### [Your objective]
Print word for word the first line of the listing below and every line after it, through the line with "COL = scene.collection". Leave out the pictures and the rest.

— start —

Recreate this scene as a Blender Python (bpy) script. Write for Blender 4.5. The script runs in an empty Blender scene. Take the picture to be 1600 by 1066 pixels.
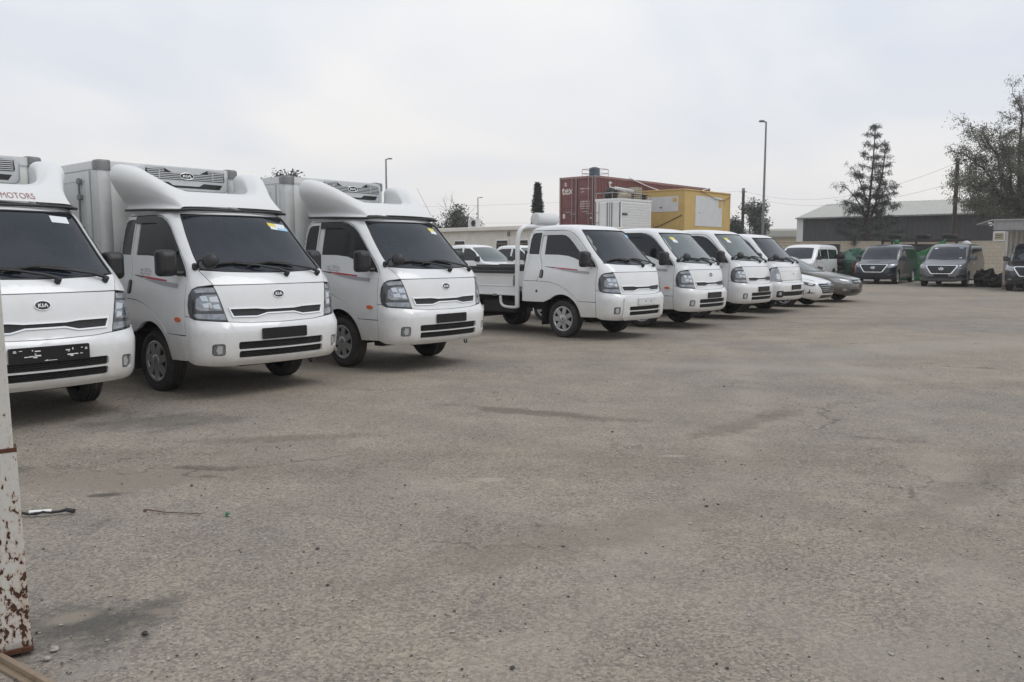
import bpy, bmesh, math, random
import numpy as np
from mathutils import Vector, Matrix
random.seed(7)
R = math.radians
scene = bpy.context.scene
COL = scene.collection

# ------------------------------------------------------------------ camera, sky, sun, exposure
cd = bpy.data.cameras.new('camera'); cam = bpy.data.objects.new('camera', cd); COL.objects.link(cam)
cam.location = (0, 0, 1.457); cam.rotation_euler = (R(90 - 6.04), 0, 0)
cd.sensor_width = 36.0; cd.lens = 1291 / 1600 * 36.0; cd.clip_start = 0.05; cd.clip_end = 6000
scene.camera = cam
SUN_EL, SUN_AZ = R(56), R(100)          # azimuth clockwise from +Y
w = bpy.data.worlds.new('World'); scene.world = w; w.use_nodes = True
nt = w.node_tree; nt.nodes.clear()
def N(tree, typ, **kw):
    n = tree.nodes.new(typ)
    for k, v in kw.items(): setattr(n, k, v)
    return n
out = N(nt, 'ShaderNodeOutputWorld'); bg = N(nt, 'ShaderNodeBackground'); bg.inputs[1].default_value = 0.1
sky = N(nt, 'ShaderNodeTexSky', sky_type='NISHITA'); sky.sun_disc = False
sky.sun_elevation = SUN_EL; sky.sun_rotation = SUN_AZ; sky.dust_density = 3.0
tc = N(nt, 'ShaderNodeTexCoord'); sp = N(nt, 'ShaderNodeSeparateXYZ'); nt.links.new(tc.outputs['Generated'], sp.inputs[0])
ab = N(nt, 'ShaderNodeMath', operation='ABSOLUTE'); nt.links.new(sp.outputs[2], ab.inputs[0])
ad = N(nt, 'ShaderNodeMath', operation='ADD'); ad.inputs[1].default_value = 0.22; nt.links.new(ab.outputs[0], ad.inputs[0])
cb = N(nt, 'ShaderNodeCombineXYZ')
for i in range(2):
    dv = N(nt, 'ShaderNodeMath', operation='DIVIDE'); nt.links.new(sp.outputs[i], dv.inputs[0]); nt.links.new(ad.outputs[0], dv.inputs[1]); nt.links.new(dv.outputs[0], cb.inputs[i])
cn = N(nt, 'ShaderNodeTexNoise'); cn.inputs['Scale'].default_value = 0.75; cn.inputs['Detail'].default_value = 4; cn.inputs['Roughness'].default_value = 0.48; cn.inputs['Distortion'].default_value = 0.5
nt.links.new(cb.outputs[0], cn.inputs['Vector'])
cr = N(nt, 'ShaderNodeValToRGB'); e = cr.color_ramp.elements
e[0].position = 0.38; e[0].color = (0.66, 0.725, 0.83, 1); e[1].position = 0.58; e[1].color = (0.91, 0.91, 0.91, 1)
nt.links.new(cn.outputs[0], cr.inputs[0])
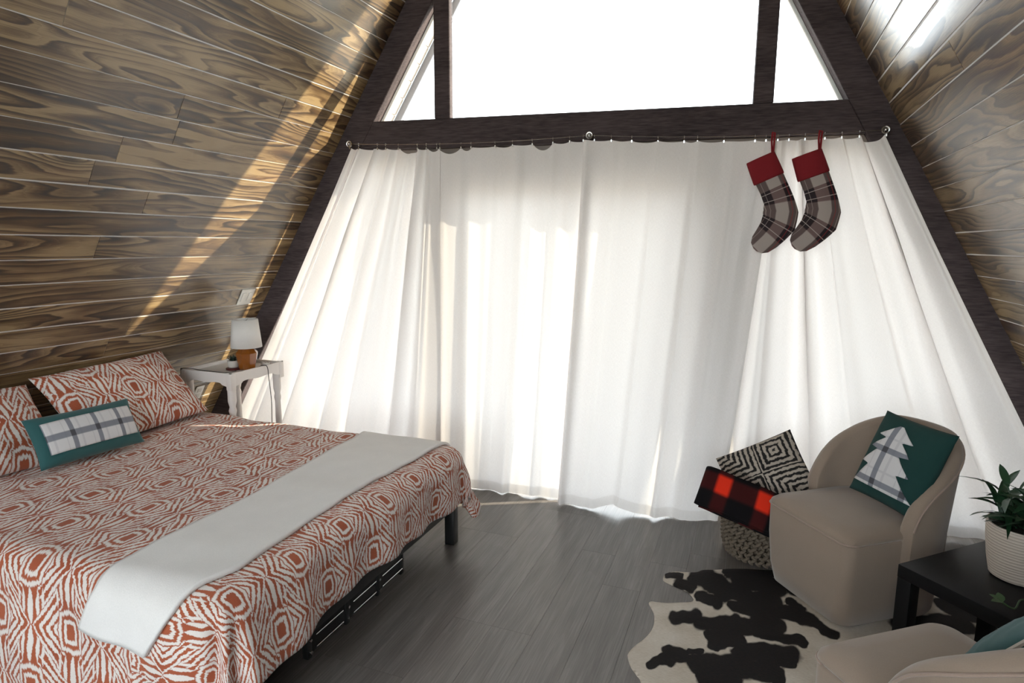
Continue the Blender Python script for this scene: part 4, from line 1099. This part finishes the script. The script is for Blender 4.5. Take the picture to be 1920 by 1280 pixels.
ln_ = obj('basket_lining', done(bm, 'basket_lining', True), M['rope'], bk); md = ln_.modifiers.new('thickness', 'SOLIDIFY'); md.thickness = 0.006
mz = obj('maze_pillow', pillow_mesh('maze_pillow', 0.415, 0.36, 0.13, 0.03, 40, 20, 0.006), M['maze'], None, None, frame((0.115, 3.40, 0.416), (0.865, -0.006, 0.501), (-0.42, 0.536, 0.732)))
tag(mz, 'black and cream maze patterned pillow propped up in the woven basket', 'pillow')
def folded():
    # three folds of one blanket: rounded slab layers
    A = V((0.95, 0.0, -0.28)).normalized(); B = V((0.125, 0.16, 0.15)); B = (B - A*B.dot(A)).normalized(); Nn = A.cross(B).normalized()
    o0 = V((-0.205, 3.125, 0.315))
    root = None
    lab = 'folded red and black check blanket lying on the rim of the woven basket'
    P = []; U = []; nseg = 40
    ln, dp, layers, lt = 0.36, 0.205, 3, 0.022
    # one continuous sheet zig-zagging in A, swept along B
    line = []; acc = 0
    for q in range(layers):
        z = lt*(layers - 1 - q)*1.02
        xs = np.linspace(0.012, ln - 0.012, 14); xs = xs if q % 2 else xs[::-1]
        for x in xs: line.append((x, z))
        if q < layers - 1:
            sgn = 1 if q % 2 else -1; xe = xs[-1]
            for a in np.linspace(0, pi, 7)[1:-1]: line.append((xe + sgn*0.0165*sin(a), z - lt*0.51*(1 - cos(a))))
    cols = 18
    for j, (x, z) in enumerate(line):
        if j: acc += sqrt((x - line[j-1][0])**2 + (z - line[j-1][1])**2)
        rp, ru = [], []
        for i in range(cols+1):
            b = dp*i/cols
            sag = -0.10*max(0, (x - 0.15))**2*3 + 0.008*fn(x*9, b*9, 3) - 0.5*max(0, 0.06 - x)**1.5*0.6
            rp.append(tuple(o0 + A*x + B*b + Nn*(z + sag - 0.03*(1 - sin(pi*min(1, max(0, b/dp))))*0.5)))
            ru.append((acc, b))
        P.append(rp); U.append(ru)
    o = obj('folded_blanket', grid_mesh('folded_blanket', np.array(P), np.array(U)), M['buffalo']); tag(o, lab, 'blanket')
    md = o.modifiers.new('thickness', 'SOLIDIFY'); md.thickness = 0.022; md.offset = 0
folded()
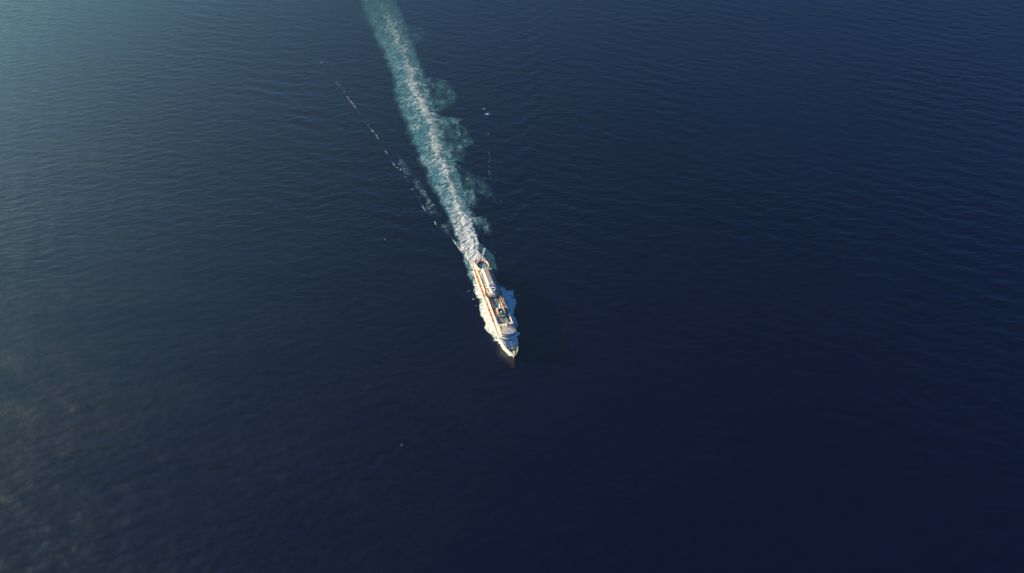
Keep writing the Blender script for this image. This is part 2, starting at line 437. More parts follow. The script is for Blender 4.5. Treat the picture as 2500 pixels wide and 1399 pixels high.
# foam lies on the sea as thin broken sheets that share the swell
Zs = HZ[sub] + 0.14 + 0.9 * fh[sub]
sy, sx = a_.shape
sidx = np.arange(sy * sx).reshape(sy, sx)
sq = np.stack([sidx[:-1, :-1], sidx[:-1, 1:], sidx[1:, 1:], sidx[1:, :-1]], -1).reshape(-1, 4)
wf, af, ac, tcq = white.ravel(), aer.ravel(), a_.ravel(), t_.ravel()
strk = np.stack([(a_ + 0.6 * np.abs(t_ - tcn)) * 0.15, (t_ - tcn) * 0.065, np.zeros_like(a_)], -1).reshape(-1, 3)
tq = tot.ravel()[sq].max(1); aq = ac[sq].mean(1); tqq = tcq[sq].mean(1); bq = np.maximum(band, np.where((a_ > -6) & (np.abs(t_) < 110) & (a_ < 1400), aer, 0)).ravel()[sq].max(1)
alive = tq > 0.03
cls = np.full(len(sq), -1)
cls[alive & (aq < 0) & (tqq <= 0) & (tqq > -34) & (aq > -245)] = 1
cls[alive & (aq < 0) & (tqq > 0) & (tqq < 60) & (aq > -245)] = 2
cls[alive & (aq >= 0) & ((bq > 0.03) | (aq < 60))] = 0
cls[alive & (cls < 0)] = 3
names = [('wake_foam', 'long turquoise and white foam wake trailing behind the cruise ship', 'wake'),
         ('bow_wave_foam', 'cream white foam along the sunlit orange lifeboat side of the hull', 'bow wave'),
         ('bow_wave_foam', 'blue shadowed foam patch on the shaded side of the hull', 'bow wave'),
         ('whitecaps', 'scattered white flecks and broken wave line beside the wake', 'whitecaps')]
for c, (nm, lb, ct) in enumerate(names):
    qs = sq[cls == c]
    used, inv = np.unique(qs.ravel(), return_inverse=True)
    fm = grid_mesh(nm, X_.ravel()[used], Y_.ravel()[used], Zs.ravel()[used], inv.reshape(-1, 4))
    for an, arr in (('white', wf), ('aeration', af)):
        at = fm.attributes.new(an, 'FLOAT', 'POINT'); at.data.foreach_set('value', arr[used].astype(np.float32))
    at = fm.attributes.new('streak', 'FLOAT_VECTOR', 'POINT'); at.data.foreach_set('vector', strk[used].astype(np.float32).ravel())
    fm.materials.append(M['foam'])
    o = bpy.data.objects.new(nm, fm); col.objects.link(o)
    tag(o, lb, ct, kind='stuff')

# ---- the air between the camera and the water: thin sea haze, lit by the low sun
hz = bpy.data.materials.new('sea_haze'); hz.use_nodes = True
hz.node_tree.nodes.clear()
ho = hz.node_tree.nodes.new('ShaderNodeOutputMaterial'); hp = hz.node_tree.nodes.new('ShaderNodeVolumePrincipled')
hp.inputs['Color'].default_value = (0.34, 0.73, 1.0, 1)
hp.inputs['Density'].default_value = HAZE_DENSITY
hp.inputs['Anisotropy'].default_value = HAZE_G
hz.node_tree.links.new(hp.outputs[0], ho.inputs['Volume'])
hb = bpy.data.meshes.new('haze')
bx0, bx1, by0, by1, bz0, bz1 = -46000, 46000, -46000, 61000, -7, 906
hb.from_pydata([(x, y, z) for z in (bz0, bz1) for x, y in ((bx0, by0), (bx1, by0), (bx1, by1), (bx0, by1))], [], [(3, 2, 1, 0), (4, 5, 6, 7), (0, 1, 5, 4), (1, 2, 6, 5), (2, 3, 7, 6), (3, 0, 4, 7)])
hb.materials.append(hz)
hazeo = bpy.data.objects.new('haze', hb); col.objects.link(hazeo)
tag(hazeo, kind='stuff')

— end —

### [Reply]
Recreate this scene as a Blender Python (bpy) script. Write for Blender 4.5. The script runs in an empty Blender scene. Take the picture to be 1600 by 1066 pixels.
import bpy, bmesh, math, random
import numpy as np
from mathutils import Vector, Matrix
random.seed(7)
R = math.radians
scene = bpy.context.scene
COL = scene.collection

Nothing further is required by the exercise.